Some basic tips and links on copyright law.

Defining Fair Use

Stated simply, the principle of Fair Use, as established in Section 107 of the U.S. Copyright Act, is an exemption that allows for certain uses of copyrighted materials without seeking permission from, or paying fees to, the copyright owners of those materials. Typically, such uses are of a non-profit and/or educational nature, although the use does not need to be non-profit or educational to be considered fair. Notably, the user who acquires a copy of a work under Fair Use implicitly acknolwedges the existence of the rights of the creator or owner, and therefore accepts limitations upon use of such a copy.  

Fair Use Check Lists

Checklists from the Americal Library Association and Cornell University can be used to help determine whether usage of a copyrighted material falls under fair use. If fair use is determined, users are advised to save the check list in order to demonstrate good faith should the copyright holder ever challenge the use.

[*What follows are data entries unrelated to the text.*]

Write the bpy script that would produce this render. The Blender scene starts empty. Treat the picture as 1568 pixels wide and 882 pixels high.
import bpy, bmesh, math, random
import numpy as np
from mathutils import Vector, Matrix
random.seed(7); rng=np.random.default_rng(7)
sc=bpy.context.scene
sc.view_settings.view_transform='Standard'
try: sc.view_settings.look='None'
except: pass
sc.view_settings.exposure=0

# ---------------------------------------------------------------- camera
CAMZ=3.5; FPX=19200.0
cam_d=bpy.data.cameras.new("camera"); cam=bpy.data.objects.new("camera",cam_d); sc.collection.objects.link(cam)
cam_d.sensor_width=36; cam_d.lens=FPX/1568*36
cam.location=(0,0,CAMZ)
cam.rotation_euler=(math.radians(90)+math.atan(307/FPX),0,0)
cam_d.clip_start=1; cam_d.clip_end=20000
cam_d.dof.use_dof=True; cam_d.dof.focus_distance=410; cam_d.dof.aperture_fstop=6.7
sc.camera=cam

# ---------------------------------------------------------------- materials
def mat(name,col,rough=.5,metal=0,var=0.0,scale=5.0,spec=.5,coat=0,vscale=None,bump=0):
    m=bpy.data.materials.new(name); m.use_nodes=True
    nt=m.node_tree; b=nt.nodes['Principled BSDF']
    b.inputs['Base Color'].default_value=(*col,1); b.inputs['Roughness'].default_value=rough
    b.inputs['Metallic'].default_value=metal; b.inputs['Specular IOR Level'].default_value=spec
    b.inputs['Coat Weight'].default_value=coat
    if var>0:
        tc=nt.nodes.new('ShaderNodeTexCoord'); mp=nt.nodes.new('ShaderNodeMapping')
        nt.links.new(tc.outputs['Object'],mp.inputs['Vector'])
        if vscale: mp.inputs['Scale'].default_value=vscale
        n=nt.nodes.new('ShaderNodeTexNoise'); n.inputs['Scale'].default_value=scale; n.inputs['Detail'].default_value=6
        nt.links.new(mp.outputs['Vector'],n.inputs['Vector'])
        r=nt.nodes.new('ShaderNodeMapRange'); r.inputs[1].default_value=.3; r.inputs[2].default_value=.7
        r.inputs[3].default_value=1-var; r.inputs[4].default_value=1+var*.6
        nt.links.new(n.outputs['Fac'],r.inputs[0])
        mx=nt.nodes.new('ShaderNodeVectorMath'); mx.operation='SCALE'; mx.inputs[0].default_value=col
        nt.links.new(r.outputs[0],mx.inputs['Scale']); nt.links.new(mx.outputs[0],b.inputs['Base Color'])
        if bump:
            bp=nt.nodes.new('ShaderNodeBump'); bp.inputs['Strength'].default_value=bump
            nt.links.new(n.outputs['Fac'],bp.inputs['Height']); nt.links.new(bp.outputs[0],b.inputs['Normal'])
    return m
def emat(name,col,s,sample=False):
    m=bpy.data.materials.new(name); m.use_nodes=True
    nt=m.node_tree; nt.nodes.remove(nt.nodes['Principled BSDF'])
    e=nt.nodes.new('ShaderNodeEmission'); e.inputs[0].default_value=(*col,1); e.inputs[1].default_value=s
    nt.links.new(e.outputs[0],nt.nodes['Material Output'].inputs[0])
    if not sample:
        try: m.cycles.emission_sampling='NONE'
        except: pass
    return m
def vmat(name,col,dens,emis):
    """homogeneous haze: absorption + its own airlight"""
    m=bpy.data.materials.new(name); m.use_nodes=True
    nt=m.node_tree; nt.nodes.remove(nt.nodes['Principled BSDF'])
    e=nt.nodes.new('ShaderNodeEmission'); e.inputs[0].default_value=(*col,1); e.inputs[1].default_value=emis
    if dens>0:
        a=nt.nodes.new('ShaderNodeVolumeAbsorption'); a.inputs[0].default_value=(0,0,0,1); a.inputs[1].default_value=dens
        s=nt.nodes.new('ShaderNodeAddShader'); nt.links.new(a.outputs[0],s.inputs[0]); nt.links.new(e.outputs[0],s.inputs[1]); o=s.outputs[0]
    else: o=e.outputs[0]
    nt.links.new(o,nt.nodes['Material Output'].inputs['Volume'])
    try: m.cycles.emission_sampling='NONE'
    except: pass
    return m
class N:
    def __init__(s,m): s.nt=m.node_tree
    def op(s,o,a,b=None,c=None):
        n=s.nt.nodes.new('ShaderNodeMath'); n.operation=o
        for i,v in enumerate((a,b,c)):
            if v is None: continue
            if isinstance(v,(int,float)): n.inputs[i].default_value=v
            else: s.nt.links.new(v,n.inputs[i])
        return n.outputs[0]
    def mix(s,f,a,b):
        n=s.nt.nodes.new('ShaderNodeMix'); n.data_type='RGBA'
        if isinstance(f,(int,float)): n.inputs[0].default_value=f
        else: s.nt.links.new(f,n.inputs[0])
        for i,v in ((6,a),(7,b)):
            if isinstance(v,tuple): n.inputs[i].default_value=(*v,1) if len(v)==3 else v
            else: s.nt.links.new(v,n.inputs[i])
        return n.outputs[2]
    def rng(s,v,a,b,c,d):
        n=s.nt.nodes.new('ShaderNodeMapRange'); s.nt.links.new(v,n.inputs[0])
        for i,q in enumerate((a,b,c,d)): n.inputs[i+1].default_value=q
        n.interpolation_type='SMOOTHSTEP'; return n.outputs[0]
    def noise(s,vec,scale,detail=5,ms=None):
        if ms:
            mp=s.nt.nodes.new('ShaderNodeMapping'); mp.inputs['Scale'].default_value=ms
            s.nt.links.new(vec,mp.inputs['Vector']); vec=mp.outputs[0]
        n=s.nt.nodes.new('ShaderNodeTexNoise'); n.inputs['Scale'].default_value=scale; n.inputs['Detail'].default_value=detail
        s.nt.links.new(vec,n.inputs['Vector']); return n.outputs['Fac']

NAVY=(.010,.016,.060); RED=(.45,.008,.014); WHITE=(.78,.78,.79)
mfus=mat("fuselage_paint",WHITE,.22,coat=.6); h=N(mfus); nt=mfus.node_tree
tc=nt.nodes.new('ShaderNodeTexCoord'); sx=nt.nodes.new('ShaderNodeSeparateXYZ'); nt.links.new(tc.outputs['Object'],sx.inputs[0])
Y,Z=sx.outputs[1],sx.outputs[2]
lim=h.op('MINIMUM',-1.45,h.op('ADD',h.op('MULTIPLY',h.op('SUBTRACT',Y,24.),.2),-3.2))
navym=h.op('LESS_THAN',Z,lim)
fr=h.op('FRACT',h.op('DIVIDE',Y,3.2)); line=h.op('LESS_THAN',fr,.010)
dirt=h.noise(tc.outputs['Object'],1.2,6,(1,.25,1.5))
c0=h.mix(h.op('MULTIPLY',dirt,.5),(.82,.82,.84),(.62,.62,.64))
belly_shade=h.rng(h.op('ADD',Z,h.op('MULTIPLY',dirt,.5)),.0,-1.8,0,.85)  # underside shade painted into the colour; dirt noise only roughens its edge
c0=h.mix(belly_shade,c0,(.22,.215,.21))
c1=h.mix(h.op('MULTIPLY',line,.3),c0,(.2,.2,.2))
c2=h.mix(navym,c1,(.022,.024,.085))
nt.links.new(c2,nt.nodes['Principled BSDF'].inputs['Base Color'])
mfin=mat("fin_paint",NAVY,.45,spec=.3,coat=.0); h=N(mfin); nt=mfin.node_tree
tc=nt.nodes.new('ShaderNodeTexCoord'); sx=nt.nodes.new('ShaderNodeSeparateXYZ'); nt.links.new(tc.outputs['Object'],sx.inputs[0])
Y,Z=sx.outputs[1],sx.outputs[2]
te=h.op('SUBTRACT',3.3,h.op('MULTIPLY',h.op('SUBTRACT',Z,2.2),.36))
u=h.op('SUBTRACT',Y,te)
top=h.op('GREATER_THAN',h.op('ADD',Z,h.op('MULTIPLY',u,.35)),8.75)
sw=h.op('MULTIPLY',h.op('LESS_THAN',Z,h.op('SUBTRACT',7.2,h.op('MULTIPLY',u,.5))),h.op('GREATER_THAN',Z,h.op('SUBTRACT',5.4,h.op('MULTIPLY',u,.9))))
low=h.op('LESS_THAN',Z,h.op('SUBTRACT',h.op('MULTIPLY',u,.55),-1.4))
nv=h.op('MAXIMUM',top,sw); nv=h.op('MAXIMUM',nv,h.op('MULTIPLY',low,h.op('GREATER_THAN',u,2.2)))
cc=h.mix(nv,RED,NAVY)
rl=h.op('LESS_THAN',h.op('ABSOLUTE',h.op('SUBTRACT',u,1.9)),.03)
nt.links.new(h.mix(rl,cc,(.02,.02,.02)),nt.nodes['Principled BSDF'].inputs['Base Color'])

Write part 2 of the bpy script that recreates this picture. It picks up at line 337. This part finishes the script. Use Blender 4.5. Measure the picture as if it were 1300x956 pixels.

If the checklist does not demonstrate fair use or is too ambiguous, please consult a librarian for steps to resolve the situation. In the event that usage does not qualify as fair, be prepared to obtain the copyright holder’s permission, pay licensing fees, or adjust the material or usage of the copyrighted work.  

The Law

§ 107 . Limitations on exclusive rights: Fair use

Notwithstanding the provisions of sections 106 and 106A, the fair use of a copyrighted work, including such use by reproduction in copies or phonorecords or by any other means specified by that section, for purposes such as criticism, comment, news reporting, teaching (including multiple copies for classroom use), scholarship, or research, is not an infringement of copyright. In determining whether the use made of a work in any particular case is a fair use the factors to be considered shall include— 

(1) the purpose and character of the use, including whether such use is of a commercial nature or is for nonprofit educational purposes;
(2) the nature of the copyrighted work;
(3) the amount and substantiality of the portion used in relation to the copyrighted work as a whole; and
(4) the effect of the use upon the potential market for or value of the copyrighted work.

The fact that a work is unpublished shall not itself bar a finding of fair use if such finding is made upon consideration of all the above factors.